AUTM Updates

Regional Commercialization Teams Will Compete for $500M in CHIPS Funding

Academic technology transfer programs from across the country are one step closer to getting a share of $500 million in federal funding authorized by the 2022 CHIPS and Science Act, now that 31 regional public-private collaborations have been named Tech Hubs by the Economic Development Administration (EDA).

The unveiling of the 31 Tech Hubs on October 23 marks the first phase of the new initiative, which aims to fuel regional innovation and job creation by strengthening a region’s capacity to manufacture, commercialize and deploy technology that will advance American competitiveness. Every Tech Hub includes at least one institution of higher education along with at least one entity from state and local government, industry, economic development and labor or workforce training; 10 Tech Hubs are led by universities.

For the Missouri University of Science and Technology, which leads the Critical Minerals and Materials for Advance Energy (CM2AE) Tech Hub, it’s a chance to write a new chapter in the school’s rich history in mining and material sciences innovation, which dates back to its founding in 1870 as the Missouri School of Mines and Metallurgy.

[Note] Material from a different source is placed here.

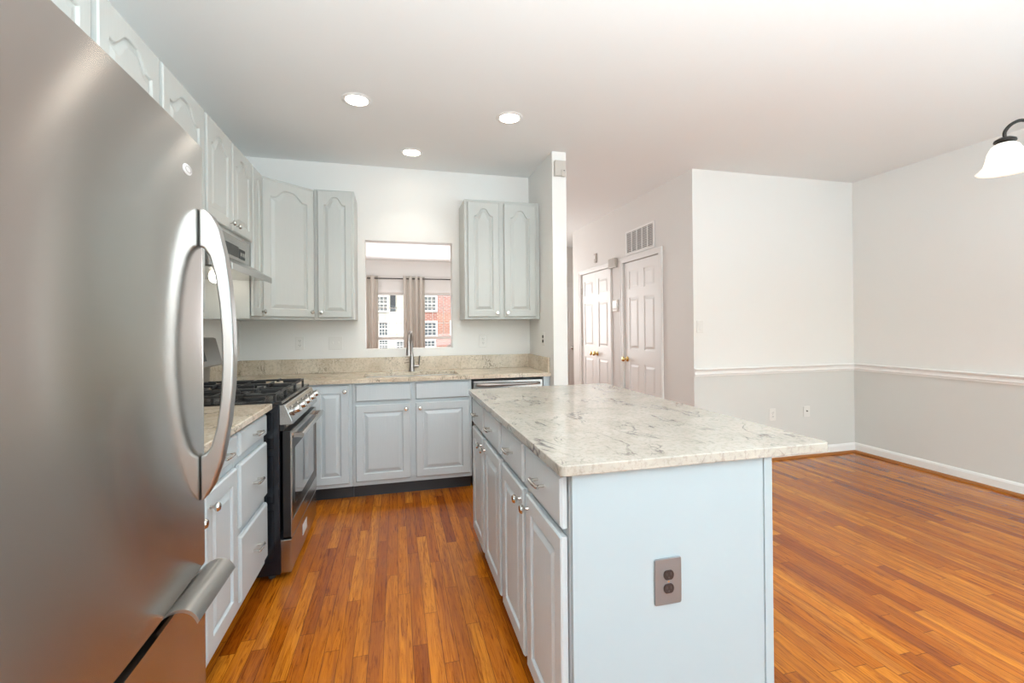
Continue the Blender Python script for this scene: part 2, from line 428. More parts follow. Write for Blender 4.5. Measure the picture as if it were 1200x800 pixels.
# ------------------------------------------------------------------ paneled interior doors (local: width x, front -y, height z)
def panel_door_bm(W, HH, cols, rows, stile=.11, th=.035):
    """cols: number of panel columns; rows: list of (z0, z1)"""
    bm = bm_new()
    box(bm, 0, W, .008, th, 0, HH)
    cw = (W - stile * (cols + 1) * (1 if cols == 2 else 1)) / cols
    xs = [(stile + i * (cw + stile), stile + i * (cw + stile) + cw) for i in range(cols)]
    edges = [0] + [v for r in rows for v in r] + [HH]
    for i in range(0, len(edges), 2): box(bm, 0, W, 0, .008, edges[i], edges[i + 1])
    for z0, z1 in rows:
        e = [0] + [v for x in xs for v in x] + [W]
        for i in range(0, len(e), 2): box(bm, e[i], e[i + 1], 0, .008, z0, z1)
        for x0, x1 in xs:
            a = .018; b = .042
            v = [bm.verts.new(p) for p in ((x0 + a, .0079, z0 + a), (x1 - a, .0079, z0 + a), (x1 - a, .0079, z1 - a), (x0 + a, .0079, z1 - a),
                                           (x0 + b, .001, z0 + b), (x1 - b, .001, z0 + b), (x1 - b, .001, z1 - b), (x0 + b, .001, z1 - b))]
            bm.faces.new(v[4:8])
            for i in range(4): bm.faces.new((v[i], v[(i + 1) % 4], v[4 + (i + 1) % 4], v[4 + i]))
    return bm
ROWS = [(.24, .86), (1.02, 1.62), (1.72, 1.93)]
def door_knob(parent, x, z, mat, name='door_knob'):
    bm = bm_new(); mt = Matrix.Translation((x, 0, z)) @ Matrix.Rotation(PI / 2, 4, 'X')
    lathe(bm, [(0, -.002), (.030, -.002), (.031, .004), (.026, .010), (.012, .014), (.011, .034), (.018, .040), (.027, .048), (.029, .058), (.024, .067), (.010, .071), (0, .071)], 20, mt)
    return obj(name, bm, mat, parent, smooth=True)
def hinges(parent, x, zs):
    for z in zs:
        bm = bm_new(); tube(bm, [(x, -.006, z - .045), (x, -.006, z + .045)], .006, 8); box(bm, x - .016, x + .002, -.003, .002, z - .045, z + .045)
        obj('hinge', bm, M['hinge'], parent)
# leaves on the hall wall face -x: rotate -90 deg; local x runs to -y
d = struct('door_1', panel_door_bm(DA1 - DA0 - .006, DH - .012, 2, ROWS), M['door'], loc=(XC + .012, DA1 - .003, .006), rot=(0, 0, -PI / 2))
door_knob(d, .06, .90, M['brass']); hinges(d, DA1 - DA0 - .008, (.25, 1.05, 1.80))
lw = (DB1 - DB0) / 2 - .004
d = struct('door_2', panel_door_bm(lw, DH - .012, 1, ROWS, .09), M['door'], loc=(XC + .012, DB1 - .002, .006), rot=(0, 0, -PI / 2))
door_knob(d, lw - .045, .92, M['brass']); hinges(d, .004, (.25, 1.05, 1.80))
d = struct('door_3', panel_door_bm(lw, DH - .012, 1, ROWS, .09), M['door'], loc=(XC + .012, DB0 + .002 + lw, .006), rot=(0, 0, -PI / 2))
door_knob(d, .045, .92, M['brass']); hinges(d, lw - .002, (.25, 1.05, 1.80))
d = struct('door_4', panel_door_bm(.86, 2.0, 2, ROWS), M['door'], loc=(2.28, 7.66, .006))
door_knob(d, .80, .91, M['nickel'])
bm = bm_new(); box(bm, 2.20, 2.275, 7.68, 7.70, 0, 2.01); box(bm, 3.145, 3.22, 7.68, 7.70, 0, 2.01); box(bm, 2.20, 3.22, 7.68, 7.70, 2.01, 2.09); struct('trim_7', bm, M['trim'])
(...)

“The opportunity for Missouri S&T to house the CM2AE Tech Hub has our office excited and looking forward to continuing this legacy and working with new and existing companies and partners,” said John E. Woodson, Associate Director of Technology Transfer and Economic Development at Missouri S&T. “This CM2AE will not only spur the creation of innovative technologies, but it will also grow Missouri’s economy, create more jobs and improve the United States’s ability to mine critical minerals.”  

In the next phase, the Tech Hubs will compete for the $500 million appropriated by Congress to launch the program as part of the FY2023 Consolidated Appropriations Act. The Phase 2 notice of funding opportunity states that EDA plans to award five to 10 Strategy Implementation Grants of $50 million-$75 million each. The CHIPS statute authorized $10 billion for the program (then known as the Regional Technology and Innovation Hubs program) over five years, but additional funding rounds will depend on future Congressional appropriations.

EDA also awarded 29 Strategy Development Grants to help communities significantly increase local coordination and planning activities. Multiple Tech Hub designees also received these grants, which could make them more competitive for future Tech Hubs funding opportunities, according to the EDA announcement.

Because the Tech Hubs program is specifically intended to increase a region’s capacity for research commercialization rather than the capacity for basic research, tech transfer offices are likely to be key players in Tech Hub activities, and their experience forging productive tech-focused partnerships will be particularly valuable.

“The Tech Transfer Office’s strengths are its experience and expertise to harvest and protect intellectual property for the university and its partners, its rapport with inventors and its ability to work closely with sponsors and outside entities,” Woodson said. “That experience and expertise will mesh perfectly with the CM2AE Tech Hub.”

Tech transfer professionals’ skills in communicating the value of technology commercialization to prospective partners will also support Tech Hub efforts. Within the Texoma Semiconductor Tech Hub, led by Southern Methodist University, the Office of Technology Transfer will host roundtables where inventors, potential investors and industry leaders can discuss semiconductor manufacturing, supply chain and other upstream and downstream technologies, according to Marco Marchetti, SMU Director of Technology Transfer.

And those connections are likely to benefit SMU’s tech transfer efforts beyond the Tech Hub program, Marchetti said.

“The opportunity to work closely with different industry partners helps us expose research and faculty to individuals from a broad range of companies,” he said. “Such exposure helps establish relationships that can branch out to other companies whose commercial focus relates to the available suite of SMU inventions.”